Fortement dépendante des hydrocarbures, l'Algérie devra être attentive aux mutations énergétiques mondiales et notamment gazières (voir analyse développée par Pr A. Mebtoul dans la revue internationale gaz d'aujourd'hui, Paris 2015, sur les mutations mondiales du marché gazier). La part du GNL représentant en 2021 plus de 40% de ce commerce mondial contre 23% à la fin des années 1990, n'est pas un marché mondial mais un marché segmenté par zones géographiques alors que le marché pétrolier est homogène, étant impossible qu'il réponde aux mêmes critères. Pour arriver un jour à un marché du gaz qui réponde aux normes boursières du pétrole, il faudrait que la part du GNL passe à plus de 80%. D'ici là, car les investissements sont très lourds et tout dépendra de l'évolution entre 2022/2030/2040, de la demande en GNL qui sera fonction du nouveau modèle de consommation énergétique mondial qui s'oriente vers la transition numérique et énergétique avec un accroissement de la part du renouvelable, de l'efficacité énergétique et entre 2030/2040 de l'hydrogène qui déclassera une grande part de l'énergie traditionnelle.
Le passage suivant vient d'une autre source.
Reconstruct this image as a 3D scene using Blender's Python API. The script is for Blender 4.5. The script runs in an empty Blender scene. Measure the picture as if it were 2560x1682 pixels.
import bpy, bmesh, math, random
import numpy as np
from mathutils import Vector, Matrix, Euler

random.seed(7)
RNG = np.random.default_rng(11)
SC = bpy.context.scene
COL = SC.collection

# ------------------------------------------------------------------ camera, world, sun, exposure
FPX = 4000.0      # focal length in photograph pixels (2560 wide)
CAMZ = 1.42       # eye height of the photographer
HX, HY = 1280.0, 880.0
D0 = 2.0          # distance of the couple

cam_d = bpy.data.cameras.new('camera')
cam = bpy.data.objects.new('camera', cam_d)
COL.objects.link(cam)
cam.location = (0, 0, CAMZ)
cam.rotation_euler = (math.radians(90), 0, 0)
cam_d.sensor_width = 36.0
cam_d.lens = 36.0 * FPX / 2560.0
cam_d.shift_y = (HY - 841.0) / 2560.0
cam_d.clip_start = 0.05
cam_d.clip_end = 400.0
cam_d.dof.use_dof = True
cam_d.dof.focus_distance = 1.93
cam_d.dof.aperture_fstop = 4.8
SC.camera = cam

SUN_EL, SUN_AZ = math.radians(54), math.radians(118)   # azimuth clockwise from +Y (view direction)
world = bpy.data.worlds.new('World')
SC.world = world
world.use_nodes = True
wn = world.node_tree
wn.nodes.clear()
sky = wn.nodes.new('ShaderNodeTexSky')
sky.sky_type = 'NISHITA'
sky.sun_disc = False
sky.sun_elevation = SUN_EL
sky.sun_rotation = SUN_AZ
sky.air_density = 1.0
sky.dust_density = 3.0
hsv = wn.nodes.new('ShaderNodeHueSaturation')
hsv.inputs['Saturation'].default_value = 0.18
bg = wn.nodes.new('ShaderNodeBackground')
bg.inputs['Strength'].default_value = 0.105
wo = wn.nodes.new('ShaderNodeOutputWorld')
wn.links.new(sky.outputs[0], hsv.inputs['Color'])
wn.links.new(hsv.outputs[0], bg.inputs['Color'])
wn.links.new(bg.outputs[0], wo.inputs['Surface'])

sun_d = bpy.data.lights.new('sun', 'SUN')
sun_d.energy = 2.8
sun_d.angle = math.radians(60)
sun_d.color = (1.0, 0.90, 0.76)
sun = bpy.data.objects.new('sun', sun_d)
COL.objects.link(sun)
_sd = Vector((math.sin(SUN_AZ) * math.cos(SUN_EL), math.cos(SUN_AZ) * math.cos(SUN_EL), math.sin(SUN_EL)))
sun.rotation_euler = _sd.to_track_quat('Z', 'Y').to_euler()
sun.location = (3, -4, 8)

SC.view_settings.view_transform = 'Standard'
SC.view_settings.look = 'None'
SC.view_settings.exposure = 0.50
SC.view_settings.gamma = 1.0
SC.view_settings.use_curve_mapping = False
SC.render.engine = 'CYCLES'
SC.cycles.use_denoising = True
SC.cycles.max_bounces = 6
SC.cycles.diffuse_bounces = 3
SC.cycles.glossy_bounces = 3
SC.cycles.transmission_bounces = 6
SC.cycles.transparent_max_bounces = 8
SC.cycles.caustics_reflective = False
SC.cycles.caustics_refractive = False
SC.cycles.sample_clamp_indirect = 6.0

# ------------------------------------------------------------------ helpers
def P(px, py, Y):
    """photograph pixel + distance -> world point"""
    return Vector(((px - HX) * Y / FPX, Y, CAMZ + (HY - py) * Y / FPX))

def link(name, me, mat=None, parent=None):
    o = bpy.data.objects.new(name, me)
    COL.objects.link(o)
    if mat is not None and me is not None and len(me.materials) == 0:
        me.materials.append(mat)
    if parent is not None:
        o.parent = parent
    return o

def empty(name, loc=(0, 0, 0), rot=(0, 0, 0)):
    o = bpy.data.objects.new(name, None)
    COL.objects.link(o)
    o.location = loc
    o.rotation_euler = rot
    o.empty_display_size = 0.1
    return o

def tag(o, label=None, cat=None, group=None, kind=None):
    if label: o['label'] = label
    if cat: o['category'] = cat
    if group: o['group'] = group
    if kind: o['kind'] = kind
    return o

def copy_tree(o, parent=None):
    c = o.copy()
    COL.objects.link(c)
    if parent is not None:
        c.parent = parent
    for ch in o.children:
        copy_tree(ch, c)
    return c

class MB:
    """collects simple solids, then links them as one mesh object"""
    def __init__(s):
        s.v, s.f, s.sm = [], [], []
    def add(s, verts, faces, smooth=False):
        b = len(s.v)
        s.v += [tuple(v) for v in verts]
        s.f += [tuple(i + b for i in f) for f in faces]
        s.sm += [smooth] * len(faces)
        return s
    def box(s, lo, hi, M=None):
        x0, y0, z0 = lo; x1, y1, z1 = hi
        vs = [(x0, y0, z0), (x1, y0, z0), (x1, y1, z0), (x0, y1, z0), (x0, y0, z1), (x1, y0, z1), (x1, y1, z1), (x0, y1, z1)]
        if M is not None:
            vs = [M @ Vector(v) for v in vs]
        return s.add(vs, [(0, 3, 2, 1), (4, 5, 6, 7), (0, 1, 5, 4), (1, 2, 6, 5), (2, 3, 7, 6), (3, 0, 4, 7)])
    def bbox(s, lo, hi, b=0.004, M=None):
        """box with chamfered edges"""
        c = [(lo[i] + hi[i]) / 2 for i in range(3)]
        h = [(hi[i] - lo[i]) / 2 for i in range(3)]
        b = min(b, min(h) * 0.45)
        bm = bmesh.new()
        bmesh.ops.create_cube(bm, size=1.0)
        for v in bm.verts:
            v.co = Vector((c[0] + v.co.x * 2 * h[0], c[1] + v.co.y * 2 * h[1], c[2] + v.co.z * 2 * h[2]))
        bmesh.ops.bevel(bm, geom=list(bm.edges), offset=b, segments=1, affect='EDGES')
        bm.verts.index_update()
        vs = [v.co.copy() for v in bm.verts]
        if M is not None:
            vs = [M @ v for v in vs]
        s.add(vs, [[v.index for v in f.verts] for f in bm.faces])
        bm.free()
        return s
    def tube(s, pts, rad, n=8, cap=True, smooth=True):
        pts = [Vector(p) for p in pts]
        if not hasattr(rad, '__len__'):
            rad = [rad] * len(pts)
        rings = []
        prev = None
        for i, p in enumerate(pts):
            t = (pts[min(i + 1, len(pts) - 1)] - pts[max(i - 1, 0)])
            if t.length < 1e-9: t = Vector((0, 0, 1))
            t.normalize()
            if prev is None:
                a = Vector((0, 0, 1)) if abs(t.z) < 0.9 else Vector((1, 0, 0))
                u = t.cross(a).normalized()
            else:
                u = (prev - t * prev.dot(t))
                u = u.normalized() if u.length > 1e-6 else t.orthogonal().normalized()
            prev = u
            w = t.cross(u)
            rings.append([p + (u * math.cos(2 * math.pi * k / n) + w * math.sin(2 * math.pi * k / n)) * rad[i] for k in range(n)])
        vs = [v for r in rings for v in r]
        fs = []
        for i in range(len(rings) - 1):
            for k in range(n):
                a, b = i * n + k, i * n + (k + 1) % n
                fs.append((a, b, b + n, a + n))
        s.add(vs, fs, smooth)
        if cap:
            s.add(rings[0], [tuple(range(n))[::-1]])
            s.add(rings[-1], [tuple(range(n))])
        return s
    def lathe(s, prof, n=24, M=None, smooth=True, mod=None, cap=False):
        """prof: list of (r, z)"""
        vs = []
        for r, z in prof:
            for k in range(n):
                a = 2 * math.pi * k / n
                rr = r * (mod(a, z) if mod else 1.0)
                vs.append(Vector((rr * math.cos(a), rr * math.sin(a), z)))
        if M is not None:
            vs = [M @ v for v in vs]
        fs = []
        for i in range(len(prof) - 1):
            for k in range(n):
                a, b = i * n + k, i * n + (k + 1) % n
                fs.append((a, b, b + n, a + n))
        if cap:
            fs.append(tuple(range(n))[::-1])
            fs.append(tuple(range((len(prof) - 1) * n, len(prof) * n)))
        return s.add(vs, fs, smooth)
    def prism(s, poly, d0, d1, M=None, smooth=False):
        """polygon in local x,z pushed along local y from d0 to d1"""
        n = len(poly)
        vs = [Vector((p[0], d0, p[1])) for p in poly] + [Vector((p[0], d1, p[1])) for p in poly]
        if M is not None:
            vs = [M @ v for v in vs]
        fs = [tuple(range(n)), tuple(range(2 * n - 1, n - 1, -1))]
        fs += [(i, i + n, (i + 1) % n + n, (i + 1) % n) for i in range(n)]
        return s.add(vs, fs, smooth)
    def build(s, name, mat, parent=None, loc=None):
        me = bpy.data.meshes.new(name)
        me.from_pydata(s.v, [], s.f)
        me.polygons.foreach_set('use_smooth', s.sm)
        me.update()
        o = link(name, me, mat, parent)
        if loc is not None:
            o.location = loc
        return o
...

En conclusion, l'énergie, autant que l'eau, est au cœur de la souveraineté des États et de leurs politiques de sécurité, les nouvelles dynamiques économiques modifient les rapports de force à l'échelle mondiale et affectent également les recompositions politiques à l'intérieur des États comme à l'échelle des espaces régionaux. La stratégie gazière mondiale et notamment en Méditerranée, principal marché de l'Algérie, où la concurrence est acerbe, ne devant jamais oublier que dans la pratique des affaires et des relations internationales n'existent pas de sentiments mais que des intérêts, chaque pays défendant ses intérêts propres.